An equation is a mathematical statement that asserts the equality of two expressions. It serves as a bridge that helps us connect and solve different quantitative relationships. In our exercise, the equation is given as \(54b = 64\). This indicates that the product of 54 and an unknown number \(b\) equals 64.

Equations can take many forms, such as linear, quadratic, or polynomial equations. The one we have is a simple linear equation with one variable, which makes it straightforward to solve. Linear equations are the easiest type to handle because they only involve operations of addition, subtraction, multiplication, and division.

Your goal when working with equations is usually to determine the value of the unknown (or variable) that makes the equation true. To do this, you need to perform algebraic manipulations to isolate the variable on one side of the equation. Let's see how this ties into solving equations.

Solving an equation involves finding the value of the variable that makes the equation true. In our original exercise, we aim to find the value of \(b\) in the equation \(54b = 64\). The process of solving equations typically involves the following steps:

1. **Identify the equation:** Start by recognizing and writing down the equation. Here, it's \(54b = 64\).
2. **Isolate the variable:** Next, modify the equation to get the variable on its own. In this example, we do this by dividing both sides by 54, leading to \(b = \frac{64}{54}\).
3. **Simplify:** Once the variable is isolated, simplify the equation if possible. From \(b = \frac{64}{54}\), we further simplify to \(b = \frac{32}{27}\).

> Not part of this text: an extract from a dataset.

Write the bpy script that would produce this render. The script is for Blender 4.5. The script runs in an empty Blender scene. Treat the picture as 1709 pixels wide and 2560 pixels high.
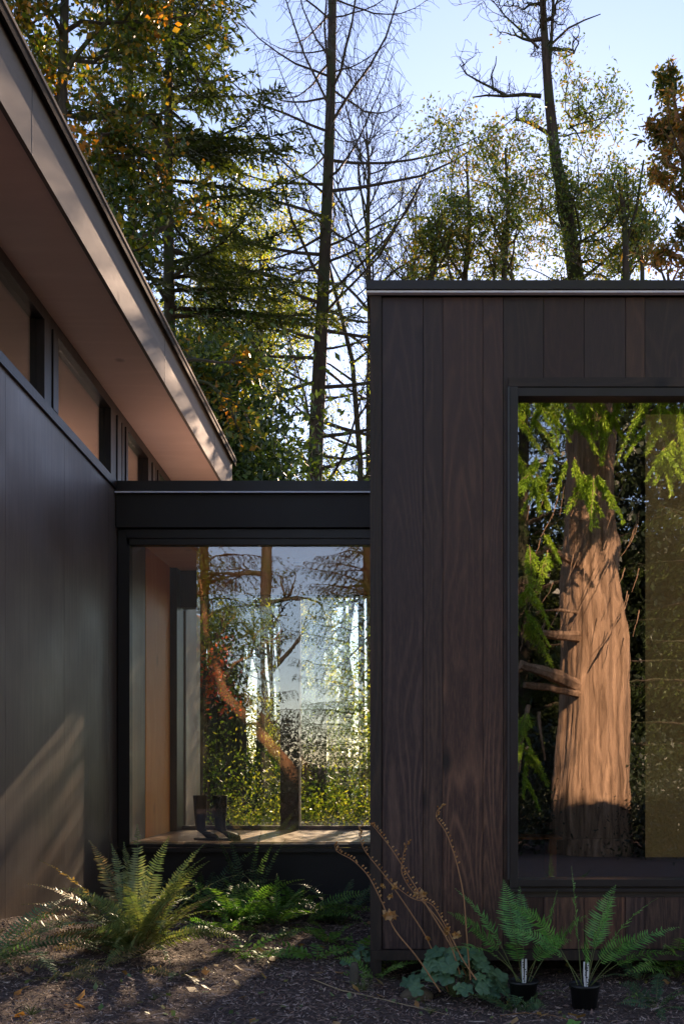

This process can vary slightly depending on the type of equation. However, isolating the variable remains a consistent principle in solving most equations. Practice makes perfect, so try solving more equations to get comfortable with these steps.

A rational number is any number that can be expressed as the quotient or fraction \(\frac{a}{b}\) of two integers, with the denominator \(b\) not equal to zero. Rational numbers include integers, fractions, and finite decimals.

In our exercise, the solution for \(b\) is a rational number: \(\frac{32}{27}\). Here's how you know it's a rational number:

• It is written as a fraction.
• Both 32 and 27 are integers.
• The denominator 27 is not zero.

Rational numbers are significant in algebra because they allow us to express exact values that are not integers. Recognizing and understanding how to work with these numbers is essential, especially when simplifying equations or performing arithmetic operations.

Remember, in algebra, solutions are often best presented as rational numbers, especially when dealing with fractions and decimals. This helps in maintaining precision and clarity, as seen in the solution to our exercise.